Should I Repair or Rebuy?

I bought a top of the line front loading washer two years ago. It was on sale for $500.00. What a deal – the regular price was $899.00. Things were humming along nicely, laundry was getting done – until one morning I heard loud noises from the basement and ran down the steps to find the washer hopping across the floor. The load was out of balance, which is very bad for any type of washer, but most especially bad for a front loader.

The vibration was really severe and it resulted in some pretty serious damage to the drum – it came disconnected from the body of the washer, so it sort of hung there.

I called the repair guys. Since this is a foreign made washer (sorry all you “buy American” people – it was a good deal and the people I bought it from are Americans – also, the company that services it is American, so I guess I can rationalize it that way. . .). Worst case scenario was replace the drum for $387.00.

Got me thinking – what is my top line cut-off? How much before I say “I may as well just buy a new washer?”

So, I needed to know some things. Like, what is the yearly rate of depreciation for a washer?  How many years is a washer likely to last? Should I use the price I actually paid or the original price of $899.00 in figuring out the depreciation?

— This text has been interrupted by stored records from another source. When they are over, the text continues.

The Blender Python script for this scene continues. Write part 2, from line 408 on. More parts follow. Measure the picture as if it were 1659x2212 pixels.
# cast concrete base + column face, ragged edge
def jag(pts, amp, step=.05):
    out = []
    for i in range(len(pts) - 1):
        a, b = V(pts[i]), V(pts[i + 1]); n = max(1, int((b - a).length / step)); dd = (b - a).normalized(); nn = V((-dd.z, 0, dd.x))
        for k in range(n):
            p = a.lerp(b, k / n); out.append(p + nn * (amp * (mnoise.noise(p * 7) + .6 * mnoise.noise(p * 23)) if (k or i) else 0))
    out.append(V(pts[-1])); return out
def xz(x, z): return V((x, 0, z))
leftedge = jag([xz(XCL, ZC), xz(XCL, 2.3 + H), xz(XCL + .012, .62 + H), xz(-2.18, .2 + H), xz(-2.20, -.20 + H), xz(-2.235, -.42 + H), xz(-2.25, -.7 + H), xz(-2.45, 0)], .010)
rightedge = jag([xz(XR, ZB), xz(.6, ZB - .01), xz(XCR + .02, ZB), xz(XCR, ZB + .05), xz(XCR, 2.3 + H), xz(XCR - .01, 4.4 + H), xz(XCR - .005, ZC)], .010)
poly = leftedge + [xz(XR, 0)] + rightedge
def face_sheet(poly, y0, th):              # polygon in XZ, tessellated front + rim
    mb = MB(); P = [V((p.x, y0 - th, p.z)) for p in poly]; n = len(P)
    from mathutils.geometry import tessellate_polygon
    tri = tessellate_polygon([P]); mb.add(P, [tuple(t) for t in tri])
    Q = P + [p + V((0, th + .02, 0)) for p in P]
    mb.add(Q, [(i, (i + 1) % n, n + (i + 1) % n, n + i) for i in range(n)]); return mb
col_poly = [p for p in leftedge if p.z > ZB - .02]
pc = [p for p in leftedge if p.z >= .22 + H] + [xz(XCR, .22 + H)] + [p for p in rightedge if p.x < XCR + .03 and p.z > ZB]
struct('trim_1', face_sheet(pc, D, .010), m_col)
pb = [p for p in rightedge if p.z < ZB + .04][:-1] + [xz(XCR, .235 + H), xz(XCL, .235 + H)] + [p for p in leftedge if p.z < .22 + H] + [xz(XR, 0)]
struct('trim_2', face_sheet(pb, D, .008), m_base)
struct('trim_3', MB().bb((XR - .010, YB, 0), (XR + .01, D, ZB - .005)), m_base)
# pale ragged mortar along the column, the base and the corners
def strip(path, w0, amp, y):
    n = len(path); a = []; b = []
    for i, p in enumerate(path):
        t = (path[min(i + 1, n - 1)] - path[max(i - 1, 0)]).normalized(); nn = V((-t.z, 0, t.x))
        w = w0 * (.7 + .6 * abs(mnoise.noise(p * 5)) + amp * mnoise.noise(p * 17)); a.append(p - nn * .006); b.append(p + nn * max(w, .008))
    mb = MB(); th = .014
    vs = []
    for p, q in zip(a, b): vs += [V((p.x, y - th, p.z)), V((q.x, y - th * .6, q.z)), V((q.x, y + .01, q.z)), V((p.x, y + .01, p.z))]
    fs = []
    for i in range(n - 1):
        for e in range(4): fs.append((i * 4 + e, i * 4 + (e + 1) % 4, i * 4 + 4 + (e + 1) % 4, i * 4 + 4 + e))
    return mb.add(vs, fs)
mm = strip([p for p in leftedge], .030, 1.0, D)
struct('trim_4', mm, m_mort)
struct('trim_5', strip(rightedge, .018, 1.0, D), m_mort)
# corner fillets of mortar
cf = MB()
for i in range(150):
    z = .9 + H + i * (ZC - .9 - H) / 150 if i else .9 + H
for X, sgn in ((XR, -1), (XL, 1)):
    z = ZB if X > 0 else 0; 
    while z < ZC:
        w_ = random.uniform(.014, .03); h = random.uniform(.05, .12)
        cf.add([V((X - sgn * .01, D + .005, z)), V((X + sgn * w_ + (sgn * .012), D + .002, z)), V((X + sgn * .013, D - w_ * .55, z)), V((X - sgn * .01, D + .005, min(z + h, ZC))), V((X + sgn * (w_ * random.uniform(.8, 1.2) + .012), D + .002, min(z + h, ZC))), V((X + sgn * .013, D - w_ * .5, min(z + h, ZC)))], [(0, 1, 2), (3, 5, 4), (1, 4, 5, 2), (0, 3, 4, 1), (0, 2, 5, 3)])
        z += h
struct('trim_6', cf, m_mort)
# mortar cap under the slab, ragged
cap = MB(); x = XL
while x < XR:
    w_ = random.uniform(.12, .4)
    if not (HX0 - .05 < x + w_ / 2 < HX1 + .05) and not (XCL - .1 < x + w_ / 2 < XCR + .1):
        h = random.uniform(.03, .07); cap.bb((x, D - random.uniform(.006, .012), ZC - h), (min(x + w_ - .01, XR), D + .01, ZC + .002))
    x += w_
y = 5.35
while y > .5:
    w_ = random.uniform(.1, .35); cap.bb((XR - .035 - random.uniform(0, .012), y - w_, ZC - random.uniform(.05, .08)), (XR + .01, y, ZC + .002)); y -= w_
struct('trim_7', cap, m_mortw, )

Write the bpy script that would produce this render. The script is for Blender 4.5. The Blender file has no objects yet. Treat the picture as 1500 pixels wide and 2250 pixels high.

I, of course, went to Google and found this Depreciation Guide:


Apparently my washer has a useful lifetime of 8 years and depreciates by 12.5% per year. So, after two years what is it worth?

I’m just a little lazy today and would like you to figure this out for me. Should I buy new or repair?

By the way, the actual repair cost was a mere $167.00. Does this change your answer?



One Response to “Should I Repair or Rebuy?”

  1. Steve Cohen Says:

    Dr. Daunis:
    You really can’t use the $899 retail price for your machine since you didn’t actually pay that amount. So, for all practical purposes the machine has a real market value of $500 since I’m assuming that so-called “deal” is available to anyone. If you use the $500 purchase price then the depreciated value after two years at 12.5% should be about $383. In this case paying $387 to repair it wouldn’t have made sense if you could buy a new one for another $500 (first check your warranty before doing so). Paying the actual $167 though might have. At least you’d have about 6 more years before it depreciated to the repair amount, assuming no more repair costs during that time. If you do use the original $899 retail value to determine whether you should pay to repair it, you probably should even at the $387 amount although again why would you do that if you buy another one on sales for $500. Hope this answers your question.